For ads that are less than a full page or back cover size, the above does not apply. Half page ads and smaller do not bleed, and your artwork can go right to the edge of your document size. This is because your ad dimensions are set based on the publication size with allowance for margins, page numbers and other page elements around it.
One other important factor that ads of any size must consider is image quality. The standard for printing is 300 dpi, or dots per inch. This value refers to the number of dots that are printed within a square inch of the paper. The higher the DPI value, the higher the printed dot density, and the higher the resolution. High resolution produces sharp, detailed images. Images that are below 300 dpi may appear soft, pixelated or blurry when printed. This is why it is important to use the original or largest graphics files available when building your advertisement. You or your Innovative team can change image resolution to 300 dpi in Photoshop, but if the image was poor quality to begin with then the ad won’t look nice at sizes suitable for a printed advertisement.

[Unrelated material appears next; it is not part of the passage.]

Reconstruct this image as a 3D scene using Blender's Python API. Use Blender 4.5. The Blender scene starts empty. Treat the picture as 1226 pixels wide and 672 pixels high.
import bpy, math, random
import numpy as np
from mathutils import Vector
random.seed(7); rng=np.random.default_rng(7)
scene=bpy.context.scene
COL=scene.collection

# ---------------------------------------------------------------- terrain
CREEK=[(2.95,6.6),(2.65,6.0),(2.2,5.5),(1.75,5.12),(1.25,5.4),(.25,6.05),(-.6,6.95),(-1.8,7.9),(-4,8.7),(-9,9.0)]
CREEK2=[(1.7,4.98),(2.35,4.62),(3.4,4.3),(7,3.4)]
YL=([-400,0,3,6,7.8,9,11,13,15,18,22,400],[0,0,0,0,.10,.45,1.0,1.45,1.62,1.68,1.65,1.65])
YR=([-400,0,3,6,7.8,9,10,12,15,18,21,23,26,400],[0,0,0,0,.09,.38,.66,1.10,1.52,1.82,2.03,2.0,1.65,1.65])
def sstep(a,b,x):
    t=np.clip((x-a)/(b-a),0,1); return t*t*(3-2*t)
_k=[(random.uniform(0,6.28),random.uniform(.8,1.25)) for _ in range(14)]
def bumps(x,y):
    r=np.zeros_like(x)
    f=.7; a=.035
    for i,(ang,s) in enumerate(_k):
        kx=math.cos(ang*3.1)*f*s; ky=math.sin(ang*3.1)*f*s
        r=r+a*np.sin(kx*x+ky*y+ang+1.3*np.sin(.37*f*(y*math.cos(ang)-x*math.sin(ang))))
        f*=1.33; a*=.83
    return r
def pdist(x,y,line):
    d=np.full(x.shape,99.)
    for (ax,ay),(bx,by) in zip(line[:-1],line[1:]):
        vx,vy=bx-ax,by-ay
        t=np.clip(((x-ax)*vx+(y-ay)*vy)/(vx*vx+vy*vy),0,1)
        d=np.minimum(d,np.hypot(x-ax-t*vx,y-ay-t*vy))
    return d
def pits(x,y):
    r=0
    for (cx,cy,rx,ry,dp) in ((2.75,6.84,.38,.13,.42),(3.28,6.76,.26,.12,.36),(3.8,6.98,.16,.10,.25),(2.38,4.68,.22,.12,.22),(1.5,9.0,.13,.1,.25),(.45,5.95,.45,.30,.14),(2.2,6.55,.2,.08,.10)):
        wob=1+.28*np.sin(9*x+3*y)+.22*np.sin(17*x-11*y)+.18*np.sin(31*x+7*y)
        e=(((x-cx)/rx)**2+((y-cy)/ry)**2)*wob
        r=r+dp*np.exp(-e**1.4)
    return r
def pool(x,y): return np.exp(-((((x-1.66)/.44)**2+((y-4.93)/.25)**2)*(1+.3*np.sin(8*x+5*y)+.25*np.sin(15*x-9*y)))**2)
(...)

Your Innovative team will always flag you if we notice that any elements need adjusting to accommodate the publication’s specifications. While it may take a bit more effort to track down quality images, correct color and adjust placements of elements in your advertisement, the time spent will produce a professional result you can be proud of. “There’s never enough time to do it right, but there’s always enough time to do it over,” Houchens joked.